Set task: Would you write out the listing verbatim and skip every picture in it?

Information provided:
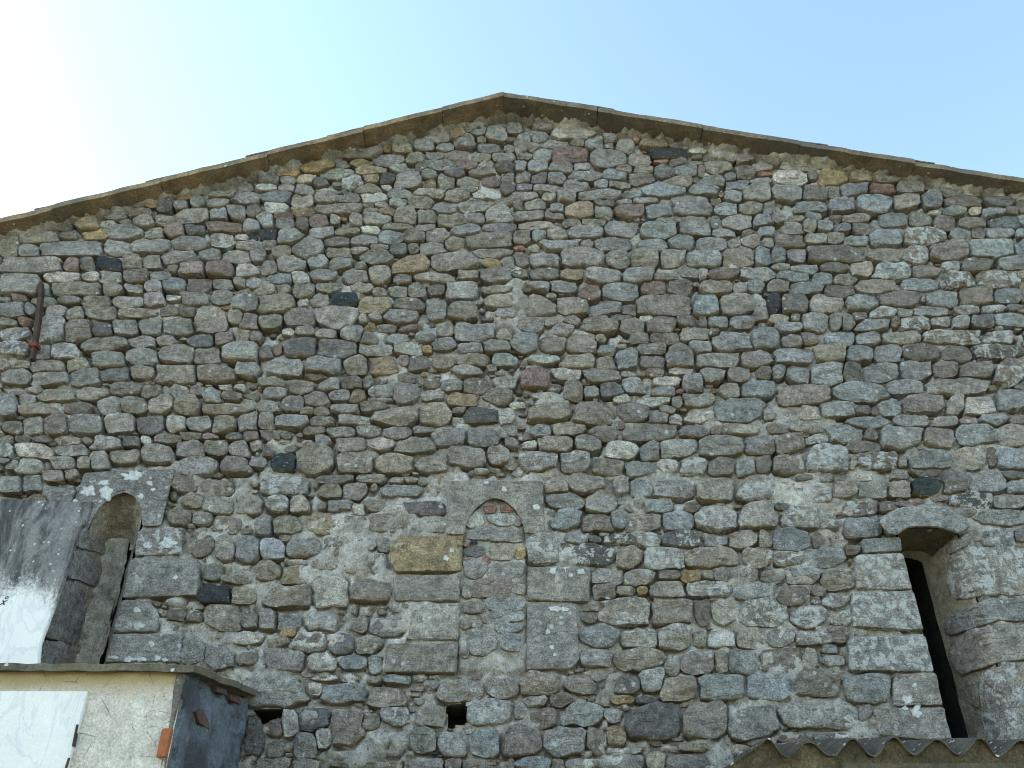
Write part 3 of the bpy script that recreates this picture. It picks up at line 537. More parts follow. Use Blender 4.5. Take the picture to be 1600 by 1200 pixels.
# keep neighbours apart: a point that lies nearer (in each stone's own measure) to a neighbour is drawn back
C = np.array([(s.cx, s.cy, s.a, s.b) for s in stones])
for i, s in enumerate(stones):
    near = [stones[j] for j in np.nonzero((np.abs(C[:, 0] - s.cx) < C[:, 2] + s.a + 3) & (np.abs(C[:, 1] - s.cy) < C[:, 3] + s.b + 3))[0] if j != i]
    c = np.array((s.cx, s.cy))
    for k in range(len(s.poly)):
        q = s.poly[k]
        for it in range(9):
            u = sup((q[0] - s.cx) / s.a, (q[1] - s.cy) / s.b, s.e)
            bad = False
            for o in near:
                v = sup((q[0] - o.cx) / (o.a + .8), (q[1] - o.cy) / (o.b + .8), o.e)
                if v < 1.0 and v < u + .02: bad = True; break
            if not bad and -160 < q[0] < 1760 and 100 < q[1] < 1280 and hit(fixed, q[0], q[1]): bad = True
            if not bad: break
            q = c + (q - c) * .92
        s.poly[k] = q
occ = fixed.copy()
for s in stones: paint(occ, s.poly)

# ------------------------------------------------------------------ small pinning stones in the gaps
def gallets(n_try, wmin, wmax, seed):
    r = random.Random(seed); out = []
    for _ in range(n_try):
        x, y = r.uniform(-40, 1640), r.uniform(150, 1215)
        if hit(occ, x, y): continue
        w = r.uniform(wmin, wmax) * (.75 + .5 * (y - 150) / 1050); h = w * r.uniform(.35, .75)
        if r.random() < .15: w, h = h, w
        t = np.linspace(0, 6.28, 12)
        if hit(occ, x + np.cos(t) * (w / 2 + 1), y + np.sin(t) * (h / 2 + 1)).any(): continue
        code = r.choices(['t', 'n', 'g', 'd', 'w', 'o', 'p', 'b'], [6, 5, 5, 2, 1.2, .6, .12, 1.5])[0]
        s = make_stone(x - w / 2, y - h / 2, x + w / 2, y + h / 2, code, seed * 7919 + len(out)); s.small = True
        paint(occ, s.poly); out.append(s)
    return out
small = gallets(9000, 18, 34, 3) + gallets(16000, 9, 18, 4) + gallets(9000, 5, 9, 8)

flushf = lambda px, py: np.clip((py - 690 + .12 * (px - 400)) / 160, 0, 1) * .75 + .8 * np.exp(-((px - 600) / 90) ** 2 - ((py - 905) / 110) ** 2) \
    + .7 * np.exp(-((px - 665) / 60) ** 2 - ((py - 600) / 70) ** 2) + .6 * np.exp(-((px - 790) / 70) ** 2 - ((py - 480) / 130) ** 2) + .6 * np.exp(-((px - 850) / 70) ** 2 - ((py - 610) / 50) ** 2)

# ------------------------------------------------------------------ the building
building = tag(empty('stone_building', (0, 0, 0)), 'rubble stone building seen at its gable end under a low pitched slab roof', 'building')

def build_mortar():
    dx = .0145
    xs = np.arange(-6.3, 6.31, dx); zs = np.concatenate([np.arange(0, 2.3, .1), np.arange(2.3, 8.06, dx)])
    X, Z = np.meshgrid(xs, zs); V = np.stack([X, np.zeros_like(X), Z], -1)
    px, py = project(V)
    fl = np.clip(flushf(px, py), 0, 1)
    o1 = blur(occ & ~fixed, 5)
    near = hit(o1, px, py)
    n1 = fbm(V, 3.5, 3, 1); n2 = fbm(V, 17, 3, 5); n3 = fbm(V, 60, 2, 9)
    fl = np.maximum(fl, np.clip(hit(blur(fixed, 9), px, py) * 1.6, 0, 1) * (py > 700))
    sh = np.zeros_like(occ); sh[7:] = occ[:-7]; sh[5:] |= occ[:-5]; sh[4:] |= occ[:-4]; sh[3:] |= occ[:-3]; sh[:, 3:] |= occ[:, :-3]
    under = hit(blur(sh & ~occ, 1), px, py) * np.clip(.55 + 1.3 * fbm(V, 5, 3, 77), 0, 1)
    Y = -.014 - .018 * fl - .018 * np.clip(n1, -1, 1) - .011 * n2 - .005 * n3
    crack = np.clip((fbm(V, 9, 3, 21) - .12) * 2.2, 0, 1) * np.clip(near * 2.2, 0, 1) * (1 - near)
    Y += crack * .085 * (1 - .55 * fl)
    Y += under * .085 * (1 - .45 * fl)
    inn = inside(INNER_MID, px, py); Y = np.where(inn, -.022 - .012 * n2 - .004 * n3, Y)
    im = np.zeros_like(occ); paint(im, INNER_MID); eb = hit(blur(im, 2), px, py)
    Y = Y + np.clip(4 * eb * (1 - eb) - .25, 0, 1) * .055 * np.clip(.75 + .8 * fbm(V, 7, 2, 91), 0, 1)
    top = roof_z(X) - Z                                              # pointing packed up under the verge
    lump = np.clip(1 - top / (.055 + .04 * fbm(V, 6, 2, 33)), 0, 1)
    Y = Y - lump * (.06 + .03 * n2)
    V[..., 1] = Y
    nx, nz = len(xs), len(zs)
    a = (np.arange(nz - 1)[:, None] * nx + np.arange(nx - 1)[None]).ravel()
    q = np.stack([a, a + 1, a + nx + 1, a + nx], -1)
    ctr = V.reshape(-1, 3)[q].mean(1)
    keep = ctr[:, 2] < roof_z(ctr[:, 0]) + .012
    for rg in (FR_L, FR_R):
        c = np.array(rg).mean(0); pl = c + (np.array(rg) - c) * np.array((1.05, 1.012))
        keep &= ~inside(pl, ctr[:, 0], ctr[:, 2])
    cpx, cpy = project(ctr)
    for h in HOLES: keep &= ~inside(h, cpx, cpy)
    q = q[keep]
    me = bpy.data.meshes.new('gable_wall'); vv = V.reshape(-1, 3)
    me.vertices.add(len(vv)); me.vertices.foreach_set('co', vv.astype(np.float32).ravel())
    me.loops.add(q.size); me.loops.foreach_set('vertex_index', q.astype(np.int32).ravel())
    me.polygons.add(len(q)); me.polygons.foreach_set('loop_start', np.arange(0, q.size, 4, dtype=np.int32))
    me.polygons.foreach_set('loop_total', np.full(len(q), 4, np.int32))
    me.update(calc_edges=True); me.polygons.foreach_set('use_smooth', np.ones(len(q), bool)); me.materials.append(M_MORTAR)
    bm = bmesh.new(); bm.from_mesh(me)
    loose = [v for v in bm.verts if not v.link_faces]; bmesh.ops.delete(bm, geom=loose, context='VERTS'); bm.to_mesh(me); bm.free()
    me.validate()
    o = bpy.data.objects.new('gable_wall', me); COL.objects.link(o); o.parent = building
    return o
wall = build_mortar()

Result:
Write part 3 of the bpy script that recreates this picture. It picks up at line 537. More parts follow. Use Blender 4.5. Take the picture to be 1600 by 1200 pixels.
# keep neighbours apart: a point that lies nearer (in each stone's own measure) to a neighbour is drawn back
C = np.array([(s.cx, s.cy, s.a, s.b) for s in stones])
for i, s in enumerate(stones):
    near = [stones[j] for j in np.nonzero((np.abs(C[:, 0] - s.cx) < C[:, 2] + s.a + 3) & (np.abs(C[:, 1] - s.cy) < C[:, 3] + s.b + 3))[0] if j != i]
    c = np.array((s.cx, s.cy))
    for k in range(len(s.poly)):
        q = s.poly[k]
        for it in range(9):
            u = sup((q[0] - s.cx) / s.a, (q[1] - s.cy) / s.b, s.e)
            bad = False
            for o in near:
                v = sup((q[0] - o.cx) / (o.a + .8), (q[1] - o.cy) / (o.b + .8), o.e)
                if v < 1.0 and v < u + .02: bad = True; break
            if not bad and -160 < q[0] < 1760 and 100 < q[1] < 1280 and hit(fixed, q[0], q[1]): bad = True
            if not bad: break
            q = c + (q - c) * .92
        s.poly[k] = q
occ = fixed.copy()
for s in stones: paint(occ, s.poly)

# ------------------------------------------------------------------ small pinning stones in the gaps
def gallets(n_try, wmin, wmax, seed):
    r = random.Random(seed); out = []
    for _ in range(n_try):
        x, y = r.uniform(-40, 1640), r.uniform(150, 1215)
        if hit(occ, x, y): continue
        w = r.uniform(wmin, wmax) * (.75 + .5 * (y - 150) / 1050); h = w * r.uniform(.35, .75)
        if r.random() < .15: w, h = h, w
        t = np.linspace(0, 6.28, 12)
        if hit(occ, x + np.cos(t) * (w / 2 + 1), y + np.sin(t) * (h / 2 + 1)).any(): continue
        code = r.choices(['t', 'n', 'g', 'd', 'w', 'o', 'p', 'b'], [6, 5, 5, 2, 1.2, .6, .12, 1.5])[0]
        s = make_stone(x - w / 2, y - h / 2, x + w / 2, y + h / 2, code, seed * 7919 + len(out)); s.small = True
        paint(occ, s.poly); out.append(s)
    return out
small = gallets(9000, 18, 34, 3) + gallets(16000, 9, 18, 4) + gallets(9000, 5, 9, 8)

flushf = lambda px, py: np.clip((py - 690 + .12 * (px - 400)) / 160, 0, 1) * .75 + .8 * np.exp(-((px - 600) / 90) ** 2 - ((py - 905) / 110) ** 2) \
    + .7 * np.exp(-((px - 665) / 60) ** 2 - ((py - 600) / 70) ** 2) + .6 * np.exp(-((px - 790) / 70) ** 2 - ((py - 480) / 130) ** 2) + .6 * np.exp(-((px - 850) / 70) ** 2 - ((py - 610) / 50) ** 2)

# ------------------------------------------------------------------ the building
building = tag(empty('stone_building', (0, 0, 0)), 'rubble stone building seen at its gable end under a low pitched slab roof', 'building')

def build_mortar():
    dx = .0145
    xs = np.arange(-6.3, 6.31, dx); zs = np.concatenate([np.arange(0, 2.3, .1), np.arange(2.3, 8.06, dx)])
    X, Z = np.meshgrid(xs, zs); V = np.stack([X, np.zeros_like(X), Z], -1)
    px, py = project(V)
    fl = np.clip(flushf(px, py), 0, 1)
    o1 = blur(occ & ~fixed, 5)
    near = hit(o1, px, py)
    n1 = fbm(V, 3.5, 3, 1); n2 = fbm(V, 17, 3, 5); n3 = fbm(V, 60, 2, 9)
    fl = np.maximum(fl, np.clip(hit(blur(fixed, 9), px, py) * 1.6, 0, 1) * (py > 700))
    sh = np.zeros_like(occ); sh[7:] = occ[:-7]; sh[5:] |= occ[:-5]; sh[4:] |= occ[:-4]; sh[3:] |= occ[:-3]; sh[:, 3:] |= occ[:, :-3]
    under = hit(blur(sh & ~occ, 1), px, py) * np.clip(.55 + 1.3 * fbm(V, 5, 3, 77), 0, 1)
    Y = -.014 - .018 * fl - .018 * np.clip(n1, -1, 1) - .011 * n2 - .005 * n3
    crack = np.clip((fbm(V, 9, 3, 21) - .12) * 2.2, 0, 1) * np.clip(near * 2.2, 0, 1) * (1 - near)
    Y += crack * .085 * (1 - .55 * fl)
    Y += under * .085 * (1 - .45 * fl)
    inn = inside(INNER_MID, px, py); Y = np.where(inn, -.022 - .012 * n2 - .004 * n3, Y)
    im = np.zeros_like(occ); paint(im, INNER_MID); eb = hit(blur(im, 2), px, py)
    Y = Y + np.clip(4 * eb * (1 - eb) - .25, 0, 1) * .055 * np.clip(.75 + .8 * fbm(V, 7, 2, 91), 0, 1)
    top = roof_z(X) - Z                                              # pointing packed up under the verge
    lump = np.clip(1 - top / (.055 + .04 * fbm(V, 6, 2, 33)), 0, 1)
    Y = Y - lump * (.06 + .03 * n2)
    V[..., 1] = Y
    nx, nz = len(xs), len(zs)
    a = (np.arange(nz - 1)[:, None] * nx + np.arange(nx - 1)[None]).ravel()
    q = np.stack([a, a + 1, a + nx + 1, a + nx], -1)
    ctr = V.reshape(-1, 3)[q].mean(1)
    keep = ctr[:, 2] < roof_z(ctr[:, 0]) + .012
    for rg in (FR_L, FR_R):
        c = np.array(rg).mean(0); pl = c + (np.array(rg) - c) * np.array((1.05, 1.012))
        keep &= ~inside(pl, ctr[:, 0], ctr[:, 2])
    cpx, cpy = project(ctr)
    for h in HOLES: keep &= ~inside(h, cpx, cpy)
    q = q[keep]
    me = bpy.data.meshes.new('gable_wall'); vv = V.reshape(-1, 3)
    me.vertices.add(len(vv)); me.vertices.foreach_set('co', vv.astype(np.float32).ravel())
    me.loops.add(q.size); me.loops.foreach_set('vertex_index', q.astype(np.int32).ravel())
    me.polygons.add(len(q)); me.polygons.foreach_set('loop_start', np.arange(0, q.size, 4, dtype=np.int32))
    me.polygons.foreach_set('loop_total', np.full(len(q), 4, np.int32))
    me.update(calc_edges=True); me.polygons.foreach_set('use_smooth', np.ones(len(q), bool)); me.materials.append(M_MORTAR)
    bm = bmesh.new(); bm.from_mesh(me)
    loose = [v for v in bm.verts if not v.link_faces]; bmesh.ops.delete(bm, geom=loose, context='VERTS'); bm.to_mesh(me); bm.free()
    me.validate()
    o = bpy.data.objects.new('gable_wall', me); COL.objects.link(o); o.parent = building
    return o
wall = build_mortar()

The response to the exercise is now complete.